TASK TO COMPLETE | Copy out all lines where "scene" appears.
>>>
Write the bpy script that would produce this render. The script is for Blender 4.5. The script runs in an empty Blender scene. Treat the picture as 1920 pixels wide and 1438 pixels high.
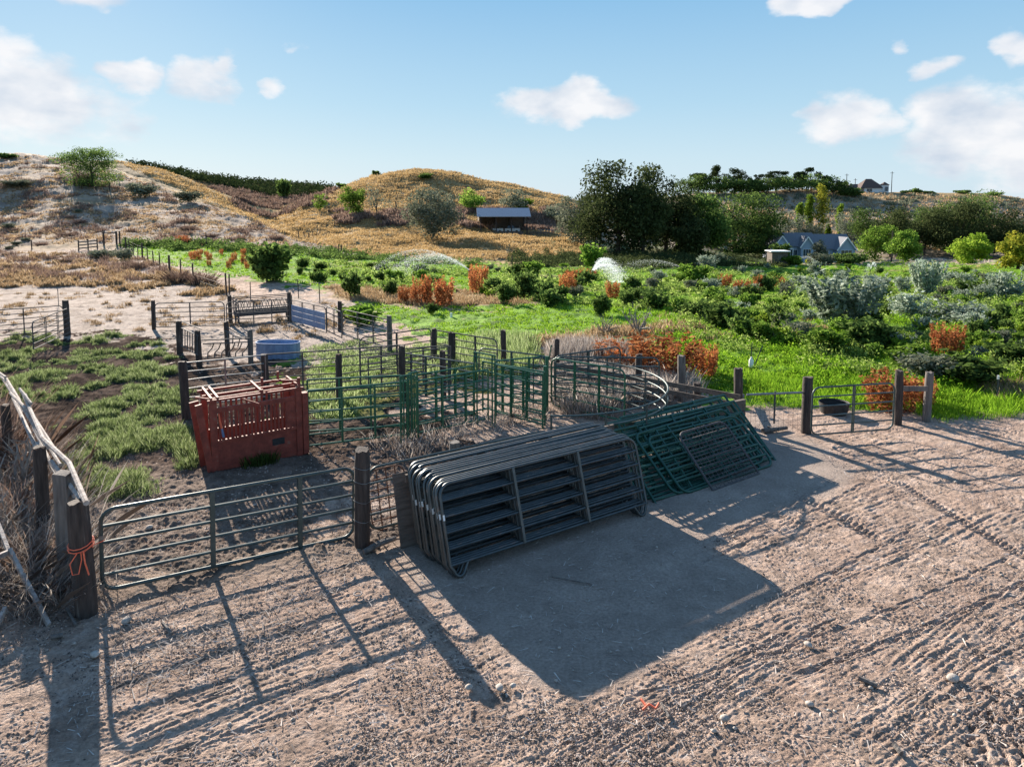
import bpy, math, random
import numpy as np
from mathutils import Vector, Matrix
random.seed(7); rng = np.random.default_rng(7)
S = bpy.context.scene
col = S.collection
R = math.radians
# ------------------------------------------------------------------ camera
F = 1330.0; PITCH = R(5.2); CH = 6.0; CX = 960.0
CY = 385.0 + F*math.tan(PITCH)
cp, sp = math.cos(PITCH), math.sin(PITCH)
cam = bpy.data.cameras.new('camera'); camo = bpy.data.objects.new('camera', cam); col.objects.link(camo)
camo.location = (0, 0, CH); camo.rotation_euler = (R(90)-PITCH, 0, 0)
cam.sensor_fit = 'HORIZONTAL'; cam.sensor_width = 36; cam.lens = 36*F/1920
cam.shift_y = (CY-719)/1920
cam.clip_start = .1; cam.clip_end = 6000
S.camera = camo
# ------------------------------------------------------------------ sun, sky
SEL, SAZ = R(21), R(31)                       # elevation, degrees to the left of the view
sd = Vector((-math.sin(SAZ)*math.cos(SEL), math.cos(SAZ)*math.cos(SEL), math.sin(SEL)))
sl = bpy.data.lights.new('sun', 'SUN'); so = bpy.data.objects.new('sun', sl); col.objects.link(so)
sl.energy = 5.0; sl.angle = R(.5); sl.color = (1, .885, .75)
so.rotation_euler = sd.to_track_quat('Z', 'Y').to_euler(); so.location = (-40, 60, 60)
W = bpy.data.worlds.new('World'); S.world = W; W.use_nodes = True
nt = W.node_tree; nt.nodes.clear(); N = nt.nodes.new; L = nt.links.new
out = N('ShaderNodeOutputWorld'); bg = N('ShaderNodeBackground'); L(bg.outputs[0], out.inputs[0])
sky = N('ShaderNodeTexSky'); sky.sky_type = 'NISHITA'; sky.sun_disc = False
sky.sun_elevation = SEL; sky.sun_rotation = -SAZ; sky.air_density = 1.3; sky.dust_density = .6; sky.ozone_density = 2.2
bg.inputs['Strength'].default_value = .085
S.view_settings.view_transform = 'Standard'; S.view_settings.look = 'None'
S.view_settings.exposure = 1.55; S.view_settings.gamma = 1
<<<
>>>
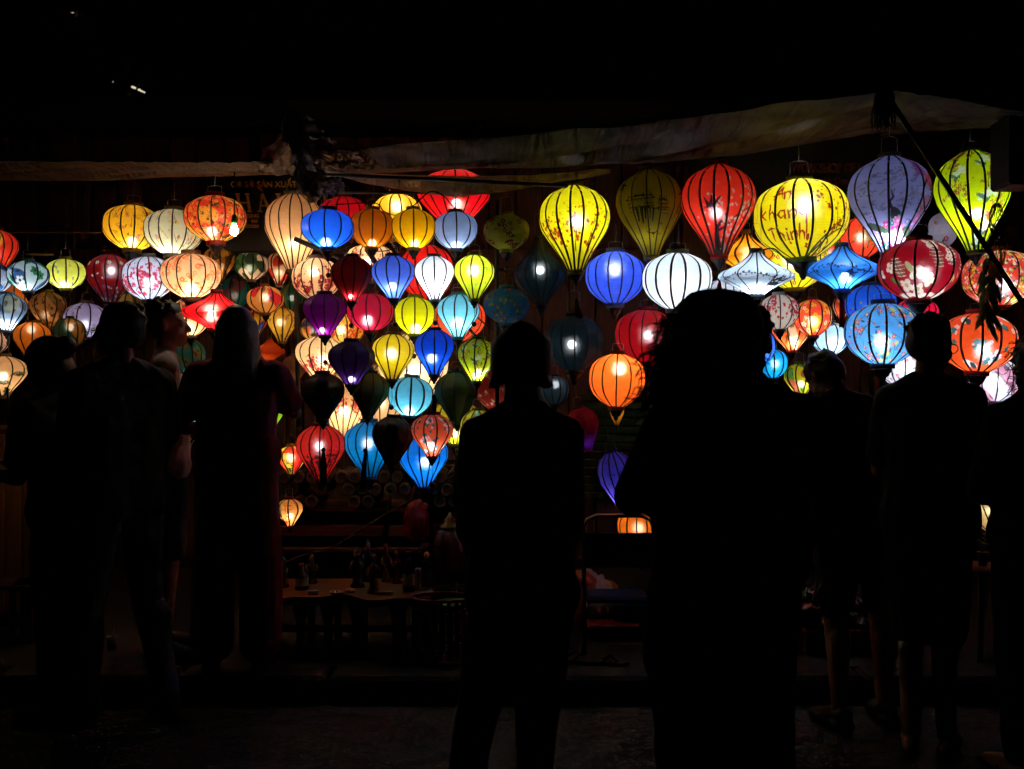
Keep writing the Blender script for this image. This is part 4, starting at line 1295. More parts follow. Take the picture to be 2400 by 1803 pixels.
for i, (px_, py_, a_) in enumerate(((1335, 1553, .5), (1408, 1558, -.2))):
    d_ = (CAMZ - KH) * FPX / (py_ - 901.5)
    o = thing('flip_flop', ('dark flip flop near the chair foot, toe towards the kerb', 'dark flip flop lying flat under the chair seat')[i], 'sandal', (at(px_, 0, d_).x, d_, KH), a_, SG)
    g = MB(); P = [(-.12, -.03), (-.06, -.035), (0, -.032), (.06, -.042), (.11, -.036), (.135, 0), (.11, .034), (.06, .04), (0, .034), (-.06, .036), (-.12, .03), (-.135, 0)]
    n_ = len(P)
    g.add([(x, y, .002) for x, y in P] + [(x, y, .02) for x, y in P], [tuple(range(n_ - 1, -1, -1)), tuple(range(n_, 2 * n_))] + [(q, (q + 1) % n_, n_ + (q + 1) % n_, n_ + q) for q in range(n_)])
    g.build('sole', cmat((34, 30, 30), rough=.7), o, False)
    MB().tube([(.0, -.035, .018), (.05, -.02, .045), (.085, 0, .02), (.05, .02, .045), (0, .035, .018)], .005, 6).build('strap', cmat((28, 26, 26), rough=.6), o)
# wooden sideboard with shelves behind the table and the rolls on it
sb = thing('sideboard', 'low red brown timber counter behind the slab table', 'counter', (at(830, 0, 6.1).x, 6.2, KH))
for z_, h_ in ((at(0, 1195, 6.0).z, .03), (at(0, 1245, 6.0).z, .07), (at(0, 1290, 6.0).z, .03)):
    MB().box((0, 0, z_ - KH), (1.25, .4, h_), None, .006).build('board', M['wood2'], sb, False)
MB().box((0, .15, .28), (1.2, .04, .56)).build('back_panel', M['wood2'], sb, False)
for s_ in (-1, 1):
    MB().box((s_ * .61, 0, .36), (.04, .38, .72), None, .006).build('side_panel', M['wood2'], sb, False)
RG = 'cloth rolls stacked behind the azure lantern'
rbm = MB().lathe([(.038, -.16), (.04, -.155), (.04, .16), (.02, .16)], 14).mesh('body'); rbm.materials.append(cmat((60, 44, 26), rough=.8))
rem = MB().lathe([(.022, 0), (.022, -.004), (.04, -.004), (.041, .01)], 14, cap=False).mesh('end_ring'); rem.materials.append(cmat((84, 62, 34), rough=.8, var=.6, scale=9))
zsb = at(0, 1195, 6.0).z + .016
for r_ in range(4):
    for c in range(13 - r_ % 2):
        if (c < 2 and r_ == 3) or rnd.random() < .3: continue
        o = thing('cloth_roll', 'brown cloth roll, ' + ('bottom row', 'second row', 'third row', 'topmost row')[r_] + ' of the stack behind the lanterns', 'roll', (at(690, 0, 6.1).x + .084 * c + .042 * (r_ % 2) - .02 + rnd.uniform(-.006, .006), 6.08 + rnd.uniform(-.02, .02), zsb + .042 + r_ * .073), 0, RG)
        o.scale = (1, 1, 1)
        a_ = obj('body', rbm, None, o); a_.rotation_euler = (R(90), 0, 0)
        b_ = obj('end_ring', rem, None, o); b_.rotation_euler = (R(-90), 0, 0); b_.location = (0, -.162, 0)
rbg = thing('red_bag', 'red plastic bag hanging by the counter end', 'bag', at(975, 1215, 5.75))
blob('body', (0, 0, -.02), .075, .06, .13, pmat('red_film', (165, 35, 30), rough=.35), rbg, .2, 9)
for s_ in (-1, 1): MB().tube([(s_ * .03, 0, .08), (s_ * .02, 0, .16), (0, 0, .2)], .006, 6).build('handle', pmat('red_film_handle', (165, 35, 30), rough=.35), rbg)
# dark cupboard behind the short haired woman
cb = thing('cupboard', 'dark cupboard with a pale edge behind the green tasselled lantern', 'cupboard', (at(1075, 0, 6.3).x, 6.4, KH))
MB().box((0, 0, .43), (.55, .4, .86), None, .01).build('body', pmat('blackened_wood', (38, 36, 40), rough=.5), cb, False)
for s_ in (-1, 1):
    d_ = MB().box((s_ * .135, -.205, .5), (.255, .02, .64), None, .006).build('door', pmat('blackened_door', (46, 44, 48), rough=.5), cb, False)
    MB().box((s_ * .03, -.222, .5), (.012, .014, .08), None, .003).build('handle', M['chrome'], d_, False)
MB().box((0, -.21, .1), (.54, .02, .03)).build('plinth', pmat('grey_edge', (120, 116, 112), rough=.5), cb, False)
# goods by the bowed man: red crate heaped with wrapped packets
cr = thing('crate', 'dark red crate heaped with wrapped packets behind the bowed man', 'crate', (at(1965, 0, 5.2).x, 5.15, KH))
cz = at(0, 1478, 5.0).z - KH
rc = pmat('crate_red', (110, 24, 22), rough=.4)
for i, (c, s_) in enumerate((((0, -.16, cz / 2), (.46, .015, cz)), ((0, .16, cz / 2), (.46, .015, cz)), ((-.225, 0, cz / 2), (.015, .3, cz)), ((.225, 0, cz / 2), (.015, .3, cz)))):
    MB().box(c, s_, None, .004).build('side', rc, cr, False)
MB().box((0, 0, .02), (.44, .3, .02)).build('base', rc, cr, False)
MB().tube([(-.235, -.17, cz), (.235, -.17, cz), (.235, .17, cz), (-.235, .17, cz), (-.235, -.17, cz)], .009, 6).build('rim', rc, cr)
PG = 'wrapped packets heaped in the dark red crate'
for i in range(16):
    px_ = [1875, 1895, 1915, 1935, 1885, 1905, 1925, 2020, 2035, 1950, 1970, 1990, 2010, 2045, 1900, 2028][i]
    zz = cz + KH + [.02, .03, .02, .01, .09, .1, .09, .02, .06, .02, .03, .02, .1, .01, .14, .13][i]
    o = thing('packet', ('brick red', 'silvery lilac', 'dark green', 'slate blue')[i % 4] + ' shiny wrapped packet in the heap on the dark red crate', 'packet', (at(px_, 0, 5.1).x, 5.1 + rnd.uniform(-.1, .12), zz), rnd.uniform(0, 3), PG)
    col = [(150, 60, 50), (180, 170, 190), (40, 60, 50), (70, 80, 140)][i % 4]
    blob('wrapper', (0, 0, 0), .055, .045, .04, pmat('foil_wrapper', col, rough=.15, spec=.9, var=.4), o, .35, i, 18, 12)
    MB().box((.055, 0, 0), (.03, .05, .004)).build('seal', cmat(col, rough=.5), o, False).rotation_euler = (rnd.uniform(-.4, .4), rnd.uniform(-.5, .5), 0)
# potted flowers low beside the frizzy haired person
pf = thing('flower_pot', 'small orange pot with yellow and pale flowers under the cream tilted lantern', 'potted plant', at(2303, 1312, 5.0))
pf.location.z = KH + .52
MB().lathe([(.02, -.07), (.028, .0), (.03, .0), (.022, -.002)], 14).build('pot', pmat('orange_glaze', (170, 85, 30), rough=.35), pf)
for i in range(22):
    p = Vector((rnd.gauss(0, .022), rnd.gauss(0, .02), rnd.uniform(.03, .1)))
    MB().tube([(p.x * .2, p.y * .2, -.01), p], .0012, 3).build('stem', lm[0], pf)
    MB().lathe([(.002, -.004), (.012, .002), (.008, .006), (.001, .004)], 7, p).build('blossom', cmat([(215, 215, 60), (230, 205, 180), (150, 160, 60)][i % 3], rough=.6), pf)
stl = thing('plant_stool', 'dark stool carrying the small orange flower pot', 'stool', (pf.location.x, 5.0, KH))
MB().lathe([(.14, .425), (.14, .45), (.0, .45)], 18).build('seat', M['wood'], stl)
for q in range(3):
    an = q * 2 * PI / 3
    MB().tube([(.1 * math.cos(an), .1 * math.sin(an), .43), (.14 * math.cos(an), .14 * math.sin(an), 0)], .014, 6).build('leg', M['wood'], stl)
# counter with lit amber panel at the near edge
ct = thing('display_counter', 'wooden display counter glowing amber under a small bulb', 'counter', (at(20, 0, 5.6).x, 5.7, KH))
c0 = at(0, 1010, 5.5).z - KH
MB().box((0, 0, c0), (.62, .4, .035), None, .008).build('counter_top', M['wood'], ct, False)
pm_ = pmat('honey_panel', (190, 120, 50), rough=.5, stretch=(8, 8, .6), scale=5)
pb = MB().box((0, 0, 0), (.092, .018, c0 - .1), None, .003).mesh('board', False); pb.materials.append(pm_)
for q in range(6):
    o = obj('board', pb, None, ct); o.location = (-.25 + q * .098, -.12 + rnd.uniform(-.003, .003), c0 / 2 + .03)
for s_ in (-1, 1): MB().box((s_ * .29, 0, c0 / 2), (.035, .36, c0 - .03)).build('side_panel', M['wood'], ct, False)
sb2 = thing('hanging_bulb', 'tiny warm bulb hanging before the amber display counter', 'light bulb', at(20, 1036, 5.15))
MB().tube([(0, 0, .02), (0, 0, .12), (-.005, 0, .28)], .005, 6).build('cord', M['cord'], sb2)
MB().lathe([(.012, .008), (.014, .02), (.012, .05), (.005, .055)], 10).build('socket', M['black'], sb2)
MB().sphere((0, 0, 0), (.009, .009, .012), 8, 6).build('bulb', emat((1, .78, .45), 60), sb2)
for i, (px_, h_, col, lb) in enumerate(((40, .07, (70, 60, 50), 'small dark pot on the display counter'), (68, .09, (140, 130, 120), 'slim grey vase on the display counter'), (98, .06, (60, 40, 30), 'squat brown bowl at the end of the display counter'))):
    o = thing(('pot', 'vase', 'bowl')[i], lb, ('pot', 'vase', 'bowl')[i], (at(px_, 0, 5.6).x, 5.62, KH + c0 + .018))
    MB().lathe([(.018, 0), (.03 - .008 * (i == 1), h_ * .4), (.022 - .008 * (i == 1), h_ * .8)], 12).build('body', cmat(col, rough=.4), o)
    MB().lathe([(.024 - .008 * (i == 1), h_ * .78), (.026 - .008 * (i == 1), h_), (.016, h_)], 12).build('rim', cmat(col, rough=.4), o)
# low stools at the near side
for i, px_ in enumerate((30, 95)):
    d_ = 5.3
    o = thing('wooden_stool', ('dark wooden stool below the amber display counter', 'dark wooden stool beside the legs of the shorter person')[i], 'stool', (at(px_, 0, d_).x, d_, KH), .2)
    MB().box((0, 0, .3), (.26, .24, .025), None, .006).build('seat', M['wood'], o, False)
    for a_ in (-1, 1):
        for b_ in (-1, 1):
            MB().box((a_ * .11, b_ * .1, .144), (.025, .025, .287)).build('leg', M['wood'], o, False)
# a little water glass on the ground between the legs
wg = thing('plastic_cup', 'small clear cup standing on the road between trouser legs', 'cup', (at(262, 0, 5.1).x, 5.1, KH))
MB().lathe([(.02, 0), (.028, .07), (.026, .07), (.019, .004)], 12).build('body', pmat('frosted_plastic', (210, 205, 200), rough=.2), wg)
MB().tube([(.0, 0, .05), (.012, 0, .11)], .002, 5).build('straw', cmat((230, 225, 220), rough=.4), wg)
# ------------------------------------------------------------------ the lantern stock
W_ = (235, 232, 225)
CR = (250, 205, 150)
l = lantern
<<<
THE SOLUTION |
Write the bpy script that would produce this render. The script is for Blender 4.5. The script runs in an empty Blender scene. Treat the picture as 1920 pixels wide and 1438 pixels high.
S = bpy.context.scene